A recent church sermon
was about "Growing up in God." The
question that came to me immediately was “How do I measure my own growth?” There are concepts from psychology that
are used to quantify human behaviors and tendencies. For instance, there are surveys that can measure
depression or anxiety based on the score.
My question - If there was a spiritual assessment what would it measure and how would it be scored? How do you know when you are moving forward, going backward or standing still?
My question - If there was a spiritual assessment what would it measure and how would it be scored? How do you know when you are moving forward, going backward or standing still?
I often say that my goal
as a Christian is to be more loving and to love like Jesus told us to love-God, others and ourselves. As a young Christian I really took that to heart and then saw how difficult it
was. Just when you get one enemy covered another one pops up. Also, what
happens when you are in the outs with a co-worker or friend or even a spouse (been there). Actually, in those days, I found it hard to like myself, let alone love myself. I got discouraged until I started to
study the list for the fruit of the Spirit and realized that there was a
natural progression to love. I had been trying to do calculus before learning times tables.
“But the fruit of the
Spirit is love, joy, peace, patience, kindness, goodness, faithfulness,
gentleness and self-control”
It is easier to love
when you are happy (joy). It is easier to have joy when your mind is calm
(peace). It is easier to be at peace when you don’t want what you want when you
want it (patience). And sometimes to keep peace you must treat others as you would rather be treated than how they deserve to be
treated (kindness and goodness). NOW THE HARD PART! The
practice of being kind and good requires renewing that
commitment regularly, like every day or every moment (faithfulness).
Granting
grace to yourself is necessary- because you will screw-up (gentleness).

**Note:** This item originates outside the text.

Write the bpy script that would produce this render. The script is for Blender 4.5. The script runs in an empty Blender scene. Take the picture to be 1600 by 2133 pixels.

However, you must also have the determination to reach the goal of
being your best and highest self and that determination starts with
controlling your own thoughts (self-control).
Years ago, when my
children were small, I had an area of my life that was out of control. My
temper. I didn’t hit them but I screamed at them. I knew it was wrong and I felt bad about it. I prayed
about it, I fasted about it and still the urge would come up and I was
powerless to stop it. Then I had an idea that led to my retraining. I gave my children permission to remind
me when I was raising my voice and to pinch me. My
son, who was the oldest started to get a little too
gleeful about pinching me, so I resorted to paying them a quarter. This
didn’t
work because my entrepreneurial children saw the opportunity to exploit
situations for their
financial gain. However,before the exercise ended it dawned on me that I
had
made some progress. I realized that I could discern a pause....Just a
moment
between the stimulus to scream and the act of screaming. Once I
realized that there was that instant in between, I knew that I had a
choice. I could choose to control the behavior or give-in to the urge.
Self-control.
It
was much harder to apply self-control to
eating and exercise and it would take me many years, to figure it out
for
myself, but along the way I have become more gentle with myself and with
each
success more committed to stay the course and staying the course has
resulted in more peaceful circumstances in which I feel happy most of
the time and in that space, I love myself more, making it easier to love
others (even when they do stupid stuff) and this is how I plan to grow my love of God.
It
is easier to control behaviors when you are
fasting...but consider how this type of self-denial can be applied
during
the rest of the year...to more than just food .... eventually to
negative thoughts and self-destructive thinking. Self-control can
ultimately be a great act of self-love.
It's fasting week 2- love yourself and keep at it.
It's fasting week 2- love yourself and keep at it.